Die Aufschlüsselung der freiwilligen Meldungen auf die einzelnen Länder liefert Anhaltspunkte für die Motive der Steuerpflichtigen, ihre Vermögen offenzulegen. So fällt auf, dass besonders starke Zunahmen zum Teil jene Länder betreffen, die Amnestien erlassen haben oder Selbstanzeigeprogramme anbieten. Der gemeldete Zinsbetrag spanischer Steuerpflichtiger zum Beispiel schnellte innerhalb von zwei Jahren von 18,6 Mio. Fr. auf das Vierzehnfache von 260,6 Mio. Fr. in die Höhe. Das ist hinter Deutschland (Zunahme um 31% auf 551,5 Mio. Fr.) der zweithöchste Betrag aller EU-Staaten. Im Falle Portugals nahmen die gemeldeten Zinseinnahmen zwischen den Jahren 2011 und 2013 um 281% auf 76,6 Mio. Fr. zu. Überdurchschnittlich stark erhöhten sich aber auch die offengelegten Zinsbeträge im Falle Griechenlands und Italiens, nämlich um 251% beziehungsweise um 155%.

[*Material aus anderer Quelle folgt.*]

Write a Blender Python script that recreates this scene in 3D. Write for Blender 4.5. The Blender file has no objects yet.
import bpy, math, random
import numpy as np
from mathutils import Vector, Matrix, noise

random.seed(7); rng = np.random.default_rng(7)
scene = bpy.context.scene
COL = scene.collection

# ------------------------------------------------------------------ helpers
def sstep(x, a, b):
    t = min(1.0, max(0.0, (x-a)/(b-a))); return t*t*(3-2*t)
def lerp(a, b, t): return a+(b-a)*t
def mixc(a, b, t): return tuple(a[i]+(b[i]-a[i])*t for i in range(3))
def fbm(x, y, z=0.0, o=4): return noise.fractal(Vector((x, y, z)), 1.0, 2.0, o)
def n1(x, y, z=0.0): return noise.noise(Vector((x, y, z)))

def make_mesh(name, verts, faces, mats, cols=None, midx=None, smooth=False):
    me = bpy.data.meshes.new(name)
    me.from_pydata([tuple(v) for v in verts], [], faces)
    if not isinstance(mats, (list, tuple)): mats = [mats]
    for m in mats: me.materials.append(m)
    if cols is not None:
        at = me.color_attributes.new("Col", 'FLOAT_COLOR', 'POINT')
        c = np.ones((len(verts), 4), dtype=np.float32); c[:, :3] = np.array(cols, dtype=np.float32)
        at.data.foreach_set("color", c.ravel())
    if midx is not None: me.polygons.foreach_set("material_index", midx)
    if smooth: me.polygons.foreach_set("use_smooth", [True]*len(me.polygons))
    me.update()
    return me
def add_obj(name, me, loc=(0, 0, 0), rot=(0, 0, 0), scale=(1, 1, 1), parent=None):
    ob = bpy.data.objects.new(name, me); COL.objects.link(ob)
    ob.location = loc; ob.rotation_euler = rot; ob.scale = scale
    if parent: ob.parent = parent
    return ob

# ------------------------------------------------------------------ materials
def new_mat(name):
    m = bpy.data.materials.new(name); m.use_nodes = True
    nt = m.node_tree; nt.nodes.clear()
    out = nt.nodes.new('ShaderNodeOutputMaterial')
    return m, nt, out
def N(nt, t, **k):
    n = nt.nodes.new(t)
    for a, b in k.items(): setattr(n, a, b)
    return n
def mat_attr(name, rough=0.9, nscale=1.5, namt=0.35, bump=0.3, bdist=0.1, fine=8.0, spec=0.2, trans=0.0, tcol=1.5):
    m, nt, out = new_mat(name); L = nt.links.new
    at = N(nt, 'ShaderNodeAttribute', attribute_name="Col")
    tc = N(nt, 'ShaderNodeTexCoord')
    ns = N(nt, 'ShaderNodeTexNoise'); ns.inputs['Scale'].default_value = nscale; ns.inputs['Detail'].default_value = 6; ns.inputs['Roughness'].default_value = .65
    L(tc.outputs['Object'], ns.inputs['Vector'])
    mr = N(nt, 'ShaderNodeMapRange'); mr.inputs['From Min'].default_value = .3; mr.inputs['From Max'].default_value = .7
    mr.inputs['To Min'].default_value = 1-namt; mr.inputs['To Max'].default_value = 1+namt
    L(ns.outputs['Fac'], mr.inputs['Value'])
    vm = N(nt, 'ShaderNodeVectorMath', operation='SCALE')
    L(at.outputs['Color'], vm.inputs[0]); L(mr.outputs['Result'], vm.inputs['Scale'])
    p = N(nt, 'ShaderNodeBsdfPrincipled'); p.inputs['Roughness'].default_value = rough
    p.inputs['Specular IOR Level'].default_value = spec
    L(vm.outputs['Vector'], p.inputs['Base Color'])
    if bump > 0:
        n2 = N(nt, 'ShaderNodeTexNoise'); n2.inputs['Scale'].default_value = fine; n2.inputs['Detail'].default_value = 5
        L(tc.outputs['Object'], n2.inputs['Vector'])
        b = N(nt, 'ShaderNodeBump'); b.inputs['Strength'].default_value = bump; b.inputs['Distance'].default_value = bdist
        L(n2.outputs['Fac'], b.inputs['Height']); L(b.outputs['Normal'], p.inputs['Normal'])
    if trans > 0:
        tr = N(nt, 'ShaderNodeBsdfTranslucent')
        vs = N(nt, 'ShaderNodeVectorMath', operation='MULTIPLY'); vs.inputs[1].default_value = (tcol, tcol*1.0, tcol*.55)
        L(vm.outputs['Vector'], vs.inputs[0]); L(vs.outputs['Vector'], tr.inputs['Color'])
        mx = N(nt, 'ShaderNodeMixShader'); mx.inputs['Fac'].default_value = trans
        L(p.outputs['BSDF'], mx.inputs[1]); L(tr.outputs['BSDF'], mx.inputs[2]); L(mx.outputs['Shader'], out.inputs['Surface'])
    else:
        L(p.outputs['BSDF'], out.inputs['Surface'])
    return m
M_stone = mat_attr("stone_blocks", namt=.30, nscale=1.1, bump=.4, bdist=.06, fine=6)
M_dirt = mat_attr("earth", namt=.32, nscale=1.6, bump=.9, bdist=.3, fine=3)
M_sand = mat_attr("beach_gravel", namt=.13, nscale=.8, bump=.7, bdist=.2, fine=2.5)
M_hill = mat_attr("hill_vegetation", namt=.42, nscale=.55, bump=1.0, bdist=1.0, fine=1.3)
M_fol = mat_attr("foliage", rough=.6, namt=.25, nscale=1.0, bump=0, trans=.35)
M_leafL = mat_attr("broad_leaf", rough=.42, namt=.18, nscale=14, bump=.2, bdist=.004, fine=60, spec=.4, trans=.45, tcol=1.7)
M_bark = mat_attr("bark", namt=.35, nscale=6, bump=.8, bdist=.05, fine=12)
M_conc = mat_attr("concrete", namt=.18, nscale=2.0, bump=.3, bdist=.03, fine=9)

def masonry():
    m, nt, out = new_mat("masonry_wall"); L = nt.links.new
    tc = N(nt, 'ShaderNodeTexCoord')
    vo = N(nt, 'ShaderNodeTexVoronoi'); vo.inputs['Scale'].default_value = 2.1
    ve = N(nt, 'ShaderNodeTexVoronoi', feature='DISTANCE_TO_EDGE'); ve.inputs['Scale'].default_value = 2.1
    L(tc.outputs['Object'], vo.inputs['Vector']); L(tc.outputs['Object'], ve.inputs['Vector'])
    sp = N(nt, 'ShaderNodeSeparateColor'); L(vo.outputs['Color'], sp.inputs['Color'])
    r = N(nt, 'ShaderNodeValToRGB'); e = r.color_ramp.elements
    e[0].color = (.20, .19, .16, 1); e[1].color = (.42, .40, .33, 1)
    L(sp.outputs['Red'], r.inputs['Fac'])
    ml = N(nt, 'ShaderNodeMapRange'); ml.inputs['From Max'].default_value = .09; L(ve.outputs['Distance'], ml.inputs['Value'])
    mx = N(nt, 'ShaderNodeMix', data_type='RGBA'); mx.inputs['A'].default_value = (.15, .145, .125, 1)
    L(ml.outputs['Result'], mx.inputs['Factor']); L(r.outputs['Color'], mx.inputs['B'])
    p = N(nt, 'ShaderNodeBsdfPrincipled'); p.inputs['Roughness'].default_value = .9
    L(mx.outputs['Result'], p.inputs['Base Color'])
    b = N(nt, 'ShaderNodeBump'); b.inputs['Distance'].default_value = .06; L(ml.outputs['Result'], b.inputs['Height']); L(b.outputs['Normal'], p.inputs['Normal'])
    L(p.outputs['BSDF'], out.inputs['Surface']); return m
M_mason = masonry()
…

Im Unterschied zu den meisten anderen Ländern lag der von italienischen Bankkunden im vergangenen Jahr offengelegte Zinsbetrag von 42,4 Mio. Fr. aber noch immer deutlich unter der Summe, die aufgrund des Steuerrückbehalts nach Italien überwiesen wurde (74,4 Mio. Fr.). Mit einer Zunahme um einen Drittel innerhalb von zwei Jahren war die Entwicklung der freiwilligen Meldungen französischer Bankkunden vergleichsweise bescheiden. Beobachter weisen darauf hin, dass die Folgen des französischen Selbstanzeigeprogramms möglicherweise erst im laufenden Jahr voll sichtbar werden.
Torschlusspanik vor AIA
Unabhängig von solchen Brücken für Schwarzgeldkunden sind sich Behörden und Banken einig, dass vor allem eine Entwicklung die Steuerpflichtigen zum Umdenken bewegt: die absehbare Einführung des automatischen Informationsaustausches (AIA). Wer bis zu dessen Inkrafttreten seine Altlasten nicht bereinigt hat, riskiert, als Steuerkrimineller am Pranger zu stehen. Dazu passen Berichte, wonach der finnische Fiskus diesen Frühling Dutzende von Anfragen von Steuerpflichtigen erhalten hat, die ihre unversteuerten Vermögen in der Schweiz regularisieren möchten.